The Manchester Museum have successfully created a place of wonder. A simple and charming experience.
The Cat That Slept for a Thousand Years | The Manchester Museum | Saturday 19 July – Sunday 14 September 2025
Reviewed by Caleb White
In spite of how busy life can become, I still manage to find the time to attend a few exhibitions here and there. Luckily, The Manchester Museum is right on my doorstep, as is their Summer Exhibition – ‘The Cat That Slept for a Thousand Years’. Half museum display, half fantasy world, this exhibition plays with the role of the museum and creates a charming, well attended, and pleasant experience. It stands as yet another example of why The Manchester Museum is deserving of its title as European Museum of the Year.
The exhibition, running from July 19 until Sept 14, is ticketed, but tickets are free. This is presumably to both record visitor numbers, and to prevent over-crowding. The space is unidirectional, and, even at 10am, there are many families with small children entering, exploring, and exiting. Setting a control on visitor numbers is a necessity. It runs during the Summer Holidays and is a free experience designed for young children.

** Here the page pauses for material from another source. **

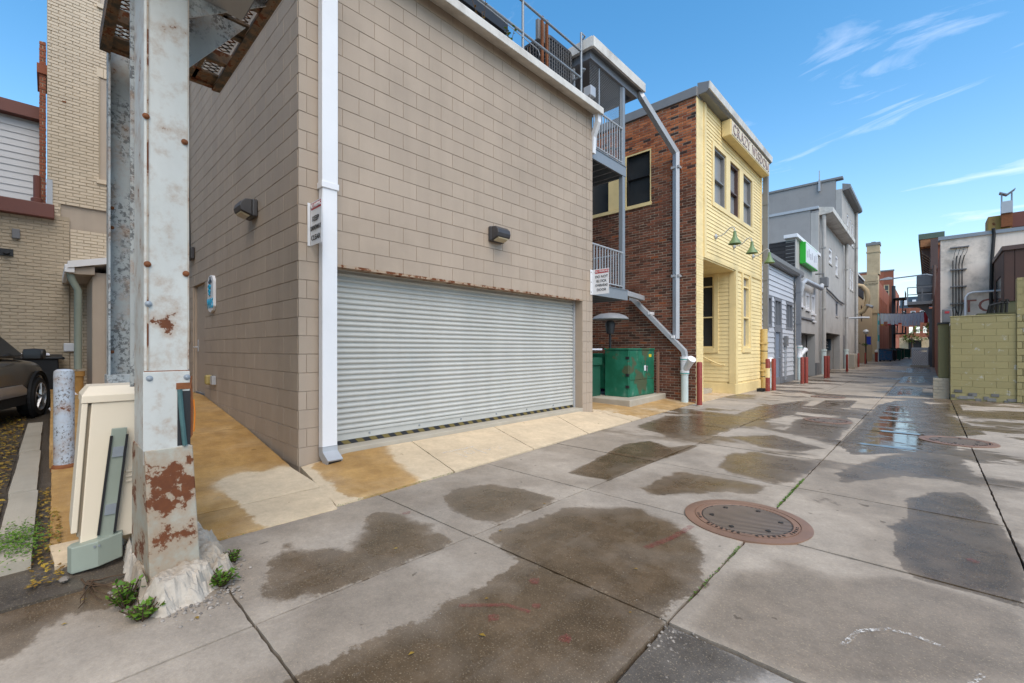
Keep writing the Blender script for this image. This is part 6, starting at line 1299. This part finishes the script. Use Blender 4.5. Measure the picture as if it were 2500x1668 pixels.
for z in (.36,.70): 
    m=MB(); m.box(-3.569,-3.562,.195,.245,z-.03,z+.03); m.v=[(x,y_+.10*z_,z_) for x,y_,z_ in m.v]; m.build('clip',M['galv'],br)
MB().prism([(-3.61,.075,.03),(-3.56,.09,.03),(-3.53,.20,.045),(-3.56,.31,.06),(-3.61,.315,.06),(-3.65,.30,.06),(-3.65,.09,.03)],(0,0,.15)).build('base_shroud',M['greencab'],uc,bevel=.005)
for y in (.185,.205): MB().lathe([(.006,0),(.006,.006)],(-3.531,y,.17),8,'x').build('bolt',M['galv'],uc)
for k in range(3): lean(MB().box(-3.598,-3.59,.295,.325,.50+k*.03,.512+k*.03)).build('vent_slot',M['beigecab'],uc)
# pale blue bollard
bo=empty('steel_pipe_bollard',(-6.1,.105,.18),'chipped pale blue steel pipe bollard beside the walkway','bollard')
MB().lathe([(.074,-.1),(.074,.90),(.070,.93),(.05,.945),(.02,.948)],(-6.1,.105,.18),24).build('pipe',M['bluebol'],bo,smooth=True)
MB().lathe([(.095,-.03),(.088,.012),(.075,.03)],(-6.1,.105,.18),20).build('rust_collar',M['rusty'],bo)
# ------------------------------------------------------------------ manhole covers
def manhole(x,y,r,label,rot=0.0,worn=True):
    o=empty('manhole_cover',(x,y,0),label,'manhole cover','cast iron manhole covers')
    MB().lathe([(r*1.03,-.02),(r*1.03,.0075),(r*.97,.011),(r*.86,.011),(r*.855,.004),(r*.84,.004)],(x,y,0),56).build('frame',M['iron'],o,smooth=True)
    MB().lathe([(r*.838,-.01),(r*.838,.0105),(r*.745,.0105),(r*.74,.006),(r*.73,.006)],(x,y,0),56).build('rim',M['iron'],o,smooth=True)
    MB().lathe([(r*.735,-.01),(r*.735,.0065)],(x,y,0),48).build('recess',M['irond'],o)
    m=MB(); rr_=r*.715; n_=26; ca,sa_=math.cos(rot),math.sin(rot)
    for k in range(n_):
        v=-rr_+(k+.5)*2*rr_/n_; h=math.sqrt(max(0,rr_*rr_-v*v)); w=rr_/n_*.5
        if h<.02: continue
        q=[(-h,v-w),(h,v-w),(h,v+w),(-h,v+w)]
        q=[(x+a*ca-b*sa_,y+a*sa_+b*ca) for a,b in q]; m.prism([(a,b,.0066) for a,b in q],(0,0,.0018))
    m.build('tread_rib',M['ironw'],o)
    for k in range(6): a=k*1.047+.4; MB().lathe([(.018,0),(.018,.007),(.010,.007)],(x+math.cos(a)*r*.56,y+math.sin(a)*r*.56,.0066),10).build('pick_hole',M['irond'],o)
    m=MB()
    for k in range(26):
        if k in (3,4,12,13,20): continue
        a=-2.7+k*.115; c,s_=math.cos(a+math.pi*.0),math.sin(a); w=.010+.004*(k%3)
        for dr,hh in ((.782,.007),(.806,.006)) if k%2 else ((.794,.018),):
            px,py=x+c*r*dr,y+s_*r*dr; t=Vector((-s_,c,0))*w/2; n_=Vector((c,s_,0))*hh/2; p=Vector((px,py,.0107)); m.prism([p-t-n_,p+t-n_,p+t+n_,p-t+n_],(0,0,.004))
    m.build('raised_marks',M['irond'],o,kind='stuff'); return o
manhole(-1.03,3.715,.425,'large rusty round manhole cover with ribbed centre in the foreground',rot=.9)
manhole(-1.36,9.9,.36,'round manhole cover in the middle of the alley beyond the foreground one',.4)
manhole(.30,8.95,.40,'wet manhole cover at the right side of the alley near the olive wall',.2)
manhole(-2.02,14.8,.38,'farthest manhole cover in front of the yellow building',.7)
# ------------------------------------------------------------------ markings on the ground
def flat(name,pts,mat,z,label,cat,w=None,group=None):
    m=MB()
    for poly in pts: m.prism([(x,y,z) for x,y in poly],(0,0,.0012))
    return m.build(name,mat,label=label,cat=cat,group=group)
def ribbon(pts,w):
    out=[]
    for (a,b) in zip(pts[:-1],pts[1:]):
        d=Vector((b[0]-a[0],b[1]-a[1])).normalized(); n=Vector((-d.y,d.x))*w/2
        out.append([(a[0]+n.x,a[1]+n.y),(b[0]+n.x,b[1]+n.y),(b[0]-n.x,b[1]-n.y),(a[0]-n.x,a[1]-n.y)])
    return out
def chalk(t_): return t_
tch=NT('chalk_on_concrete'); al_=tch.math('MULTIPLY',tch.ramp(tch.noise(60,6,.75),.46,.70),.7); tr_=tch.N.new('ShaderNodeBsdfTransparent'); mx=tch.N.new('ShaderNodeMixShader'); tch.fin((.80,.77,.72),.95); tch.L.new(al_,mx.inputs[0]); tch.L.new(tr_.outputs[0],mx.inputs[1]); tch.L.new(tch.b.outputs[0],mx.inputs[2]); tch.L.new(mx.outputs[0],tch.o.inputs[0])
trd=NT('red_spray_on_concrete'); al_=trd.math('MULTIPLY',trd.ramp(trd.noise(25,6,.8),.30,.80),.38); tr_=trd.N.new('ShaderNodeBsdfTransparent'); mx=trd.N.new('ShaderNodeMixShader'); trd.fin((.30,.055,.05),.8); trd.L.new(al_,mx.inputs[0]); trd.L.new(tr_.outputs[0],mx.inputs[1]); trd.L.new(trd.b.outputs[0],mx.inputs[2]); trd.L.new(mx.outputs[0],trd.o.inputs[0])
def zc(x,y): return zap(x,y)+.004
m=MB()
for pts,w in (([(-4.27,3.28),(-4.27,3.78)],.045),([(-4.20,3.42),(-3.98,3.42)],.03),([(-4.18,3.55),(-4.08,3.52),(-4.05,3.60),(-4.14,3.64),(-4.18,3.57)],.025),([(-4.2,3.72),(-3.95,3.72)],.025),([(-4.12,3.80),(-4.04,3.86),(-4.12,3.92)],.025),([(-4.10,3.95),(-4.02,4.02),(-4.1,4.08)],.02)):
    for q in ribbon(pts,w): m.add([(x,y,zc(x,y)) for x,y in q]+[(x,y,zc(x,y)+.0012) for x,y in q],[(3,2,1,0),(4,5,6,7),(0,1,5,4),(1,2,6,5),(2,3,7,6),(3,0,4,7)])
m.build('chalk_writing',tch.m,label='smudged white chalk writing on the apron before the roller door',cat='chalk mark')
def blob(cx,cy,rx,ry,n=14): return [(cx+rx*math.cos(k*6.283/n)*random.uniform(.7,1.2),cy+ry*math.sin(k*6.283/n)*random.uniform(.7,1.2)) for k in range(n)]
flat('red_spray_streak',ribbon([(-1.36,2.72),(-1.30,3.0),(-1.28,3.30)],.045),trd.m,.0045,'faded red spray paint streak on the wet slab left of the manhole','paint mark')
for i,(x,y,r,l) in enumerate(((-1.20,1.62,.03,'small bright red paint dot near the bottom of the wet slab'),(-1.55,1.5,.028,'faint red paint dot left of the bright red dot'),(-1.62,1.9,.03,'red paint dot near the middle joint of the wet slab'),(-1.46,1.72,.02,'short red smear right of the middle joint'),(.20,3.95,.03,'red paint dot on the dark wet patch at right'),(-3.05,1.98,.03,'pink paint speck near the apron edge'))): flat('red_paint_dot',[blob(x,y,r,r*1.2)],trd.m,.0045,l,'paint mark')
flat('red_smear',ribbon([(-1.75,1.45),(-1.58,1.62),(-1.45,1.66)],.025),trd.m,.0046,'long faint red smear across the wet foreground slab','paint mark')
flat('white_scuff',ribbon([(-.28,2.42),(-.24,2.60),(-.14,2.72),(-.05,2.74),(.05,2.72)],.02),tch.m,.0045,'curved white scuff on the damp slab at lower right','scuff mark')
flat('white_scuff',ribbon([(.16,2.60),(.12,2.50),(.13,2.42)],.02),tch.m,.0045,'short white scuff at the lower right corner','scuff mark')
# ------------------------------------------------------------------ plants, leaves, pebbles, twigs
weed('joint_weed',(-2.98,.275,.0),.13,26,.036,'bright green weed against the left edge of the crumbling footing','weeds around the post',spread=.09)
weed('joint_weed',(-2.78,.315,.0),.09,20,.034,'green weed at the nearest corner of the crumbling footing','weeds around the post',spread=.09)
weed('joint_weed',(-2.86,.665,.0),.09,22,.032,'leafy weed right of the crumbling footing','weeds around the post',spread=.08)
weed('joint_weed',(-3.12,.79,.0),.07,16,.026,'small weed behind the crumbling footing beside the walkway','weeds around the post',spread=.07)
def scatter(name,mat,n,fn,lab=None,cat=None,kind='stuff',sz=(.02,.04),up=.35,parent=None):
    m=MB()
    for i in range(n):
        x,y,z=fn(); a=random.uniform(0,6.28); l=random.uniform(*sz); d=Vector((math.cos(a),math.sin(a),random.uniform(-up,up))).normalized(); s=Vector((-d.y,d.x,random.uniform(-up,up))).normalized(); p=Vector((x,y,z+.004+l*.25))
        m.add([p-d*l*.5,p+s*l*.28,p+d*l*.5,p-s*l*.28],[(0,1,2),(0,2,3)])
    return m.build(name,mat,label=lab,cat=cat,kind=kind)
U=random.uniform
scatter('fallen_leaves',M['leafy'],2600,lambda:(lambda x,y:(x,y,zlot(x,y)+.012))(-U(4.2,11.5),-.26-abs(random.gauss(0,.5))),'litter of yellow fallen leaves on the parking lot edge','leaves',sz=(.02,.06))
scatter('gutter_leaves',M['leafy'],500,lambda:(lambda x,y:(x,y,zlot(x,y)+.0))(-U(3.5,5.8),U(-.08,.06)),'line of fallen leaves between the kerb and the walkway','leaves',sz=(.015,.04))
scatter('clover',M['leafg'],1800,lambda:(-4.25+random.gauss(0,.18),-.14+random.gauss(0,.07),.07+U(0,.04)),'bright lime clover patch over the end of the kerb','ground cover',sz=(.010,.022),up=.6)
scatter('joint_moss',M['leafg'],420,lambda:(-.92+random.gauss(0,.006),U(4.2,5.3),-.012+U(0,.012)),'green moss in the joint beyond the manhole','moss',sz=(.01,.02),up=.8)
scatter('joint_moss',M['leafg'],160,lambda:(-.92+random.gauss(0,.006),random.choice((U(2.3,3.1),U(2.9,3.2))),-.016+U(0,.01)),'sparse green moss in the joint before the manhole','moss',sz=(.008,.016),up=.8)
scatter('apron_joint_moss',M['leafg'],260,lambda:(lambda y:(xe(y)+random.gauss(0,.008),y,-.01+U(0,.012)))(U(.8,3.0)),'thin green moss along the joint between walkway and alley','moss',sz=(.008,.016),up=.8)
lf=MB().add([(-.022,0,0),(-.004,.012,.006),(.022,0,.003),(-.004,-.012,.006),(-.03,0,.0)],[(0,1,2),(0,2,3)]).build('fallen_leaf',M['leafy'])
LV=[(-1.69,1.59,'fallen leaf in the middle of the big wet foreground patch'),(-1.62,1.08,'fallen leaf lowest on the big wet patch, left of centre'),(-1.49,1.37,'curled leaf below the red smear on the wet slab'),(-1.08,2.0,'yellow leaf beside the slab corner near the asphalt patch'),(-2.25,2.25,'tiny leaf beside the four-slab joint in the centre'),(-2.55,1.58,'small leaf on the wet patch left of the long joint'),(-1.27,2.42,'yellow leaf on the wet slab below the red streak'),(-2.37,2.9,'tiny leaf on the small oval wet patch before the apron'),(-2.6,.5,'leaf on the dry slab just right of the post footing'),(-3.0,.05,'leaf on the dark damp concrete at the lower left'),(-3.22,.13,'leaf beside the dead twigs left of the footing')]
for i,(x,y,l) in enumerate(LV):
    o=lf if i==0 else lf.copy()
    if i: COL.objects.link(o)
    o.location=(x,y,.006); o.rotation_euler=(0,0,U(0,6.3)); o.scale=(U(.5,.95),)*3
    tag(o,l,'leaf','stray fallen leaves')
def pebbles(name,n,fn,label,sz=(.006,.02)):
    m=MB()
    for i in range(n):
        x,y,z=fn(); s=U(*sz); ns=6; b=len(m.v); k=[U(.7,1.2) for _ in range(ns)]
        for zz_,f in ((0,.9),(s*.5,1.0),(s*.9,.55)): m.v+=[(x+math.cos(q*6.283/ns)*s*k[q]*f,y+math.sin(q*6.283/ns)*s*k[q]*f,z+zz_) for q in range(ns)]
        for l in range(2): m.f+=[(b+l*ns+q,b+l*ns+(q+1)%ns,b+(l+1)*ns+(q+1)%ns,b+(l+1)*ns+q) for q in range(ns)]
        m.f.append(tuple(b+2*ns+q for q in range(ns)))
    return m.build(name,M['pebble'],label=label,cat='gravel',kind='stuff')
pebbles('footing_rubble',320,lambda:(lambda a,r:(-3.25+math.cos(a)*r*.55,.53+math.sin(a)*r*.26,.0))(U(-1.7,1.7),.9+abs(random.gauss(0,.16))),'crumbs of concrete rubble around the post footing',sz=(.002,.011))
pebbles('corner_gravel',90,lambda:(-.86+random.gauss(0,.06),1.96+random.gauss(0,.09),-.012),'gravel collected at the corner of the asphalt patch',sz=(.002,.009))
pebbles('loose_gravel',140,lambda:(U(-4.2,-1.0),U(.0,3.6),.003),'stray bits of grit on the foreground slabs',sz=(.0012,.0035))
for (x,y,z,s,l) in ((-2.86,.36,.0,.045,'flat grey stone at the near corner of the footing'),(-3.95,.32,.03,.04,'pale stone between the pedestal and the post'),(-3.5,.06,.03,.035,'grey stone on the dark asphalt at lower left')):
    m=MB(); m.lathe([(s*.8,0),(s,s*.25),(s*.7,s*.5),(s*.2,s*.58)],(x,y,z),9); m.v=[(a+U(-.006,.006),y+(b-y)*.65,c) for a,b,c in m.v]; m.build('stone',M['pebble'],label=l,cat='stone',smooth=True)
tw=MB(); 
for k in range(7):
    p=Vector((-3.45+U(-.05,.1),.14+U(-.04,.08),.02)); pts=[p]
    a=U(-.4,.6)
    for q in range(4): a+=U(-.5,.5); p=p+Vector((math.cos(a)*.085,math.sin(a)*.05,U(-.004,.012))); pts.append(Vector((p.x,p.y,max(.012,p.z))))
    tw.tube(pts,.004,5,radii=[.005,.004,.0035,.003,.002])
tw.build('dead_twigs',M['twig'],label='small dead branched twigs on the asphalt left of the footing',cat='twigs')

Beyond the entrance door, but before the exhibition proper, is a small nook allowing visitors to borrow and return earmuffs and other items of sensory control. It is a nice, and thoughtful, touch.
We begin with the narrative. A team of Antarctic researchers have discovered a wondrous creature and have brought it to the museum to care for and study it. This is told through artworks on the wall, text around the room, and a cbeebies style animation. The looping video is around three minutes long and kindly provides a timer in the lower right corner. The benches in front of the screen are almost full with people engaging with the video. Much like the previous exhibition held in this space (‘Wild’), the first room acts as an airlock. It allows you to transition from the outside world to the fantasy world within.
In the next room we see a mix of images related to the fiction, and objects from the museum that support it. For example, bones from big cats are shown near an x-ray of the giant cat. The exhibition is sparse with information and refined in the objects it presents. By reducing the amount of objects shown, each one becomes more exciting, and more likely to draw in the younger audience.
Rounding the corner we see the main attraction. A gigantic installation, a huge inflated and articulated sculpture replete with purring sounds and a chest that rises and falls as the creature sleeps and dreams. The ginormous cat has a beautiful sunset, watercolour-esque palette, through which light is shone, illuminating the entire room in sleepy yellows and purples. We are invited to interact with it, as we would a cat. Petting, stroking, scritching. And many are. The space is full of parents and young children, many of whom are stood on the platform upon which the installation sits, their faces pressed up against its surface, listening to it purr. It does feel very alive and very cosy. Very Ghibli-esque and highly Cat Bus inspired.
Around the room are beanbags. They are unfixed, and the visitor assistants are having a bit of a time trying to stop children sliding on them across the floor. A few bench-like seats are provided as well. The entire layout is constructed from what I believe to be recycled materials.
The giant cat is made in collaboration with Air Giants, a robotics studio focussed on soft, pneumatic creations, like our friend here. A cursory glance at their other works shows a portfolio of gentle, welcoming, and magical creations.
Beyond the Giant Cat, we find a few cabinets of cat-related artefacts from across the museum’s collection. They are presented with little info – beyond provenance – but encourage us to think about how we interact with cats. A particular favourite of mine is the double chambered Chima-inka 15th Century bottle.
Then another airlock taking us out of the fantasy and back to the rest of the museum. This time, there are three sections. One, a collaborative mural space, with provided crayons and whitewashed thought bubbles around the walls. Another is simply a gallery of cat photos. The last is the classic and conventional free-form feedback wall, where visitors are encouraged to respond to the exhibition visually and pin up their works on a board.
It is clear that this exhibition is targeted at a younger demographic, and in that it succeeds. Judging by the amount of families attending, and by how welcoming, tactile and not-overwhelming it is, I would say Manchester Museum should be very happy with this. While the theme of Cats is a little narrow for many deeper conversations, the gallery does foreground the idea of care and compassion through how the fictional researchers are working with our new feline friend.
Manchester Museum have successfully created a place of wonder, and a pleasing dreamlike fantasy, bolstered by a handful of museum objects. The exhibition’s footprint is small, but it doesn’t try to do too much. A simple and charming experience.